Those graduating from college this year are celebrating a major accomplishment while preparing to face a new challenge: entering what has become an incredibly complicated job market.

The keys for success for those students are flexibility and resourcefulness, says Abra McAndrew, assistant vice president of access, engagement and opportunity at the University of Arizona. McAndrew and the Student Engagement and Career Development office are offering guidance and resources for students navigating uncertain economic times.

The first thing job seekers should keep in mind, McAndrew says, is that any delay in finding a job right now is not necessarily a reflection on their qualifications.

“If you are struggling to find the kind of opportunities that you are looking for, just know that it’s not about you or the major you have selected,” McAndrew said. “You have done everything you were supposed to do, and you can draw upon the resiliency, knowledge and skills you gained in college to overcome this situation.”

She suggests continuing to build and maintain connections with recruiters and hiring managers – even those who have put a pause on hiring – because they will return to the relationships they invested in when circumstances improve.

McAndrew adds that job seekers may want to think more broadly about where they are willing to live and work because geography can be a key element of the job market, especially in times of economic challenge.

She says the current market may also lead some to accept jobs for which they may believe they are overqualified.

“There are a lot of core skills to be learned in any job that will transfer to a career path job in ways you might not even be able to imagine right now,” McAndrew says. “If you must say yes to something that is just for now, keep your eyes on opportunities that align with what you love.”

Be Prepared

McAndrew says students can give themselves an advantage in a competitive job market just by being prepared for changes in the recruiting process. Some of her suggestions include:

• Brush up phone and video interviewing skills, as recruitment is shifting to digital environments.

• Build your network.

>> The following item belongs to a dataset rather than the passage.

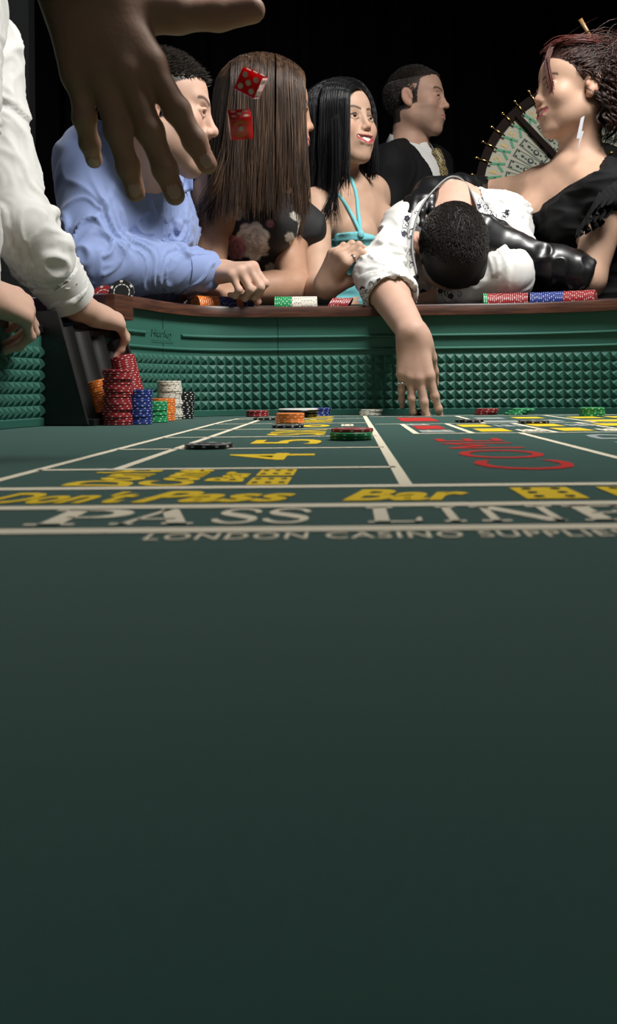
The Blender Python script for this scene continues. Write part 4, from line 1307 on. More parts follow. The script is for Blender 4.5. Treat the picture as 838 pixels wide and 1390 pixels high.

Reach out to people you met on campus and people you have worked with in previous jobs to see if they are hiring or can introduce you to anyone in their network.

• Tap into university alumni networks to learn about different roles or industries.

• Pursue online training programs or freelance opportunities to build skills while looking for a job.

The University of Arizona offers several online resources for students:

• Opportunities for informational interviews, which are replacing the university’s on-site job shadow program.

Design Your Search provides resources for developing internship and job search skills with support from career educators.

• The Handshake platform houses job postings and allows users to schedule virtual appointments with UArizona career educators.

Virtual “walk in” appointments are available with career development experts via Zoom or phone. 

Virtual peer mentoring sessions are available in collaboration with the Hispanic-Serving Institution initiatives office and the Adalberto and Ana Guerrero Student Center.

• Online professional skill-building programs.

Ultimately, McAndrew says, this is not a time for students to lose hope; it is a time for them to be practical and take advantage of opportunities that present themselves.

“We have to be thinking about doing the next right thing. We have to respond to the options that are in front of us to build our careers,” McAndrew says. “Critical thinking and communication skills are timeless. Be ready to look for what people are willing to pay for and make that match. You might find it in an area that you didn’t expect.”